◆ RAW DATA:
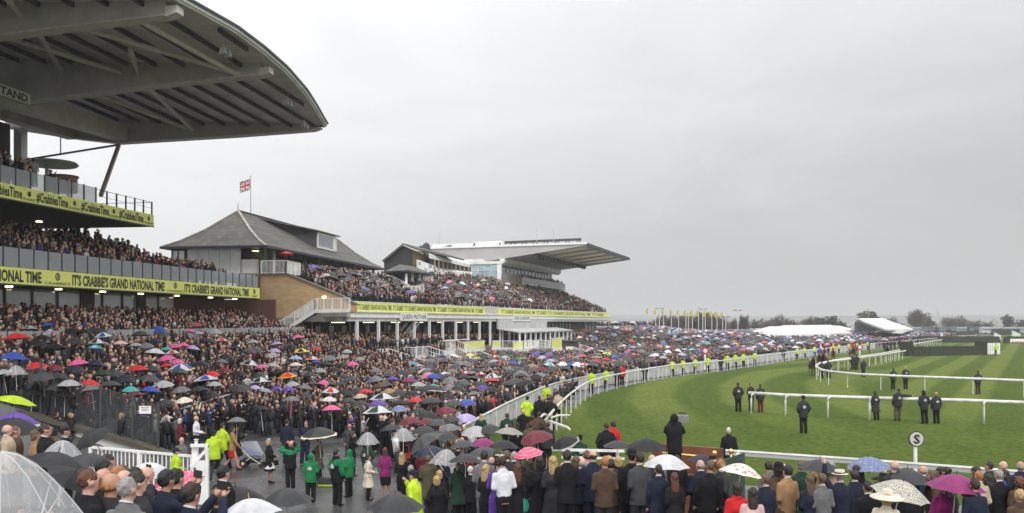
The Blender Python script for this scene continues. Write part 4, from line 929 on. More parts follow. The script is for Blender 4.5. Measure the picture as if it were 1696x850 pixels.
for i,(px,pb_,w_,h_,lab) in enumerate(((1652,563,2.2,2.4,'pale blue and white fence wing behind the second fence'),(1683,560,3.0,2.6,'white angled wing frame beside the far right fence'),(1602,553,2.4,3.2,'white wing frame at the far fence'),(1560,561,1.0,2.2,'narrow white wing at the left end of the second fence'))):
    p=G(px,pb_,0); o=thing('fence_wing',lab,'panel',tuple(p))
    for k in range(6): part(o,'slat',white if k else mat('pale_blue',(.35,.50,.55),.6),lambda b: b.box(p.x-w_/2+k*w_/6,p.x-w_/2+k*w_/6+w_/6*.7,p.y,p.y+.05,0,h_*(1-.08*k)))
    part(o,'crossbar',white,lambda b: b.box(p.x-w_/2,p.x+w_/2,p.y-.05,p.y-.005,h_*.45,h_*.52))
# marquees
def tent(px0,px1,pyb,pyr,Y,ratio,label,open_=False,seed=0):
    A=W(px0,pyb,Y); B=W(px1,pyb,Y+ratio); h=W(px0,pyr,Y).z
    o=thing('marquee',label,'marquee',(A.x,A.y,0)); d=(B-A); d.z=0; n=Vector((-d.y,d.x,0)).normalized()*8
    z0=A.z
    part(o,'side_wall',white,lambda b:(b.hexa([Vector((A.x,A.y,0)),Vector((B.x,B.y,0)),Vector((B.x,B.y,0))+n,Vector((A.x,A.y,0))+n,Vector((A.x,A.y,z0)),Vector((B.x,B.y,z0)),Vector((B.x,B.y,z0))+n,Vector((A.x,A.y,z0))+n])))
    e=1.0; dn=d.normalized()*6
    part(o,'roof',mat('marquee_white',(.58,.58,.59),.5,.08,.2),lambda b: b.add([Vector((A.x,A.y,z0)),Vector((B.x,B.y,z0)),Vector((B.x,B.y,z0))+n,Vector((A.x,A.y,z0))+n,Vector((A.x,A.y,h))+n*.5+dn,Vector((B.x,B.y,h))+n*.5-dn],[(0,1,5,4),(2,3,4,5),(0,4,3),(1,2,5)]))
    return o
tent(1286,1345,552,541,230,25,'long low white marquee roof rising above the umbrellas, left one')
tent(1310,1412,554.5,539,215,40,'large white marquee roof in front of the bare trees')
tent(1345,1420,548,540,270,30,'white marquee roof half hidden behind the larger one')
o=thing('hospitality_canopy','dark framed open canopy with a tilted white roof beyond the marquees','canopy',tuple(W(1450,550,260)))
part(o,'roof',white,lambda b: b.hexa([W(1420,531,260),W(1466,548,235),W(1512,548,300),W(1462,530,330)]+[q+up*.6 for q in (W(1420,531,260),W(1466,548,235),W(1512,548,300),W(1462,530,330))]))
part(o,'side_wall',dark,lambda b: b.prism([W(1421,550,262),W(1466,551,242),W(1466,546,242),W(1421,533,262)],(2,8,0)))
part(o,'mast',steel,lambda b:(b.bar(W(1412,548,255),W(1414,527,255),.5,.5),b.bar(W(1414,527,255),W(1425,531,258),.5,.5),b.bar(W(1404,541,255),W(1414,533,255),.3,.3)))
part(o,'roof_frame',darkm,lambda b:(b.bar(W(1466,549,235),W(1512,549,300),.5,.5),b.bar(W(1420,532,259),W(1467,549,234),.4,.4)))
o=thing('tiered_seating','white seating tier beneath the tilted canopy roof','seating',tuple(W(1480,552,240)))
for k in range(6): part(o,'bench_row',whitew,lambda b: b.prism([W(1452+3*k,550-1.1*k,238+3*k),W(1496+2*k,553-1.0*k,252+3*k),W(1496+2*k,552-1.0*k,252+3*k),W(1452+3*k,549-1.1*k,238+3*k)],(0,1.2,0)))
# flagpoles with lime pennants
flw=mat('pennant_lime',(.50,.46,.04),.8)
words=('first','second','third','fourth','fifth','sixth','seventh','eighth','ninth','tenth','eleventh','twelfth')
pxs=(1073,1086,1099,1112,1124,1136,1147,1157,1168,1179,1187.5,1197)
r_=random.Random(4)
for i,px in enumerate(pxs):
    Y=260; p=W(px,548,Y); zt=W(px,509+i*.55,Y).z
    o=thing('pennant_pole','tall pole with a lime pennant, %s from the left in the row beyond the crowd'%words[i],'flagpole',(p.x,p.y,0),group='row of lime pennant poles')
    part(o,'pole',whitew,lambda b: b.tube((p.x,p.y,0),(p.x,p.y,zt),.11,.07,6))
    k=r_.uniform(.7,1.2); part(o,'pennant',flw,lambda b:(b.prism([(p.x,p.y-.1,zt-.1),(p.x-.35*k,p.y-.1,zt-.5),(p.x-.75*k,p.y+.1,zt-1.0),(p.x-.6*k,p.y+.1,zt-1.9),(p.x,p.y-.1,zt-2.1)],(0,.05,0))))
for i,(px,py,py2,lab) in enumerate(((1092,512,548,'tall twin headed lamp post among the lime pennants'),(1140,526,548,'twin headed lamp post in front of the bare hedge'),(1164,513,548,'lamp post standing between two pennants'),(1222,515,545,'tall lamp post right of the pennant row'),(1202,526,548,'short lamp post right of the last pennant'))):
    p=W(px,py2,255); zt=W(px,py,255).z; o=thing('lamp_post',lab,'lamp post',(p.x,p.y,0))
    part(o,'pole',steel_lt,lambda b: b.tube((p.x,p.y,0),(p.x,p.y,zt),.14,.09,6)); 
    for s_ in (-1,1): part(o,'lamp_head',darkm,lambda b:(b.bar((p.x,p.y,zt-.1),(p.x+s_*.5,p.y,zt+.15),.08,.08),b.box(p.x+s_*.8-.35,p.x+s_*.8+.35,p.y-.2,p.y+.2,zt+.08,zt+.28)))
# ================= trees =================
bark=mat('bark',(.07,.055,.045),.9,.3,2); twig=mat('bare_twigs',(.13,.11,.095),.95,.3,.5); everg=mat('evergreen_leaf',(.035,.052,.025),.9,.35,1.5); buds=mat('budding_leaf',(.075,.08,.03),.9,.35,1.0)
def tree(px,pb_,Y,hpx,wpx,label,leaf=None,seed=0,ntw=420,th=.008):
    r_=random.Random(seed); p=W(px,pb_,Y); p.z=0; hh=H+(HY-(pb_-hpx))/F*Y; ww=wpx/F*Y*1.15
    o=thing('tree' if not leaf else 'leafy_tree',label,'tree',tuple(p))
    b=MB(); b.tube(p,p+up*hh*.45,hh*.032,hh*.018,7)
    tips=[]
    for k in range(9):
        a=r_.uniform(0,6.28); s_=p+up*hh*r_.uniform(.22,.45); t_=p+Vector((math.cos(a)*ww*.38*r_.uniform(.4,1),math.sin(a)*ww*.38,hh*r_.uniform(.5,.85))); b.tube(s_,t_,hh*.014,hh*.004,5); tips.append((s_,t_))
    b.build('trunk',bark,o)
    b=MB()
    for k in range(ntw):
        # volume of an uneven egg
        while True:
            x,y,z=r_.uniform(-1,1),r_.uniform(-1,1),r_.uniform(-1,1)
            if x*x+y*y+z*z<1: break
        lump=.78+.3*math.sin(x*5+seed)*math.cos(z*4+seed*2)
        c=p+Vector((x*ww/2*lump,y*ww/2*lump,hh*.58+z*hh*.42*lump))
        if leaf:
            s_=hh*r_.uniform(.02,.05); v=[c+Vector((r_.uniform(-1,1),r_.uniform(-1,1),r_.uniform(-1,1)))*s_ for _ in range(4)]; b.add(v,[(0,1,2),(0,2,3),(1,2,3)])
        else:
            d=Vector((x,y,abs(z)*.6+.5)).normalized()*hh*r_.uniform(.06,.16); b.bar(c-d*.5,c+d*.5,hh*th,hh*th)
            e_=(d+Vector((r_.uniform(-1,1),r_.uniform(-1,1),r_.uniform(0,1)))*hh*.05); b.bar(c,c+e_,hh*th*.75,hh*th*.75)
    b.build('crown',leaf or twig,o,kind='stuff')
    return o
for i in range(15):
    tree(1092+i*7.4+r_.uniform(-1.5,1.5),547,290+r_.uniform(-12,12),22+r_.uniform(-2,4)+(7 if 9<=i<=12 else 0),18,'bare thin tree %s of the hedge line behind the pennants'%(words+('thirteenth','fourteenth','last'))[i],seed=20+i,ntw=420,th=.013)
for j,(px,pb_,Y,h,w_,lf,lab) in enumerate((
 (1215,546,300,17,14,None,'bare young tree by the tall lamp post'),(1232,546,300,24,16,None,'tall bare tree right of the lamp post'),(1250,546,330,16,22,None,'low bare tree in the gap before the marquees'),(1270,546,320,15,20,None,'bare scrubby tree above the left end of the marquee'),(1290,543,340,20,34,None,'spreading bare tree above the left marquee'),(1312,543,340,12,22,None,'small bare tree over the marquee ridge'),
 (1340,543,360,18,24,None,'bare tree above the middle of the large marquee'),(1357,542,360,20,26,everg,'dark rounded tree above the marquee'),(1376,542,360,22,22,everg,'dark evergreen right of the rounded tree'),(1392,541,370,12,24,everg,'low dark tree beside the canopy mast'),
 (1434,533,380,22,30,buds,'brown budding tree behind the canopy roof'),(1447,533,380,19,24,buds,'brownish tree right behind the canopy ridge'),(1475,546,420,20,26,None,'bare grey tree right of the tilted canopy'),
 (1517,545,420,33,26,None,'tall bare tree beyond the canopy'),(1530,545,430,30,26,buds,'green tinged tree beside the tall bare one'),(1541,545,440,18,18,buds,'short bushy tree right of the green tinged one'),
 (1572,545,480,20,28,None,'grey bare tree left of the distant pair'),(1590,545,480,21,32,None,'wide bare grey tree on the skyline'),(1608,545,500,14,22,None,'low bare tree in the distance'),(1619,543,480,13,16,everg,'small dark bush on the skyline'),(1636,544,500,12,20,everg,'dark scrub right of the small bush'),
 (1669,543,430,24,20,everg,'pointed dark evergreen standing alone at right'),(1692,542,470,14,22,everg,'low brown trees at the right edge of the picture'),(1706,542,470,16,26,everg,'dark tree just at the picture edge'))):
    tree(px,pb_,Y,h,w_,lab,lf,seed=60+j,ntw=620 if not lf else 1100,th=.010)
# distant scrub belt, hills, pylon
b=MB(); r2=random.Random(9)
for i in range(1700):
    x=-60+r2.random()*760; Y=520+r2.uniform(-20,60); s_=r2.uniform(.8,2.6); c=Vector((x,Y,r2.uniform(0,4.2+2*math.sin(x*.05)))); v=[c+Vector((r2.uniform(-1,1),r2.uniform(-1,1),r2.uniform(-.8,.8)))*s_ for _ in range(4)]; b.add(v,[(0,1,2),(0,2,3),(1,2,3),(0,1,3)])
tag(b.build('far_hedgerow',twig),'far belt of grey brown scrub along the horizon','hedgerow',kind='stuff')
def hills(name,Y,hpx,amp,colr,seed):
    b=MB(); n=90; r_=random.Random(seed); ph=[r_.uniform(0,6) for _ in range(4)]
    pts=[]
    for i in range(n+1):
        x=(-1300+3600*i/n)/F*Y; u=i/n*9
        z=H+(hpx+amp*(math.sin(u+ph[0])+.5*math.sin(2.3*u+ph[1])+.25*math.sin(5.1*u+ph[2])))/F*Y; pts.append((x,z))
    vs=[(x,Y,-2) for x,z in pts]+[(x,Y+Y*.12,z) for x,z in pts]+[(x,Y+Y*.6,z*.5) for x,z in pts]; m=n+1
    b.add(vs,[(i,i+1,m+i+1,m+i) for i in range(n)]+[(m+i,m+i+1,2*m+i+1,2*m+i) for i in range(n)])
    b.build(name,colr,kind='structure',smooth=True)
hm=mat('hill_green',(.09,.10,.07),.95,.3,.004)
hills('hills',2600,9,3,hm,3); hills('hills_beyond',3900,13,3.5,hm,8)
p=W(1553,545,1500); o=thing('pylon','faint electricity pylon on the hazy skyline','pylon',(p.x,p.y,0)); ht=W(1553,513,1500).z
part(o,'tower',steel,lambda b:([b.bar((p.x+sx*3,p.y+sy*3,0),(p.x,p.y,ht),.5,.5) for sx in (-1,1) for sy in (-1,1)],[b.bar((p.x-6+k,p.y,ht*(.7+.12*k)),(p.x+6-k,p.y,ht*(.7+.12*k)),.5,.5) for k in range(3)]))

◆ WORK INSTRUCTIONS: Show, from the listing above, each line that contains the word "picture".

◆ RESPONSE FOR THIS EXERCISE:
The Blender Python script for this scene continues. Write part 4, from line 929 on. More parts follow. The script is for Blender 4.5. Measure the picture as if it were 1696x850 pixels.
 (1669,543,430,24,20,everg,'pointed dark evergreen standing alone at right'),(1692,542,470,14,22,everg,'low brown trees at the right edge of the picture'),(1706,542,470,16,26,everg,'dark tree just at the picture edge'))):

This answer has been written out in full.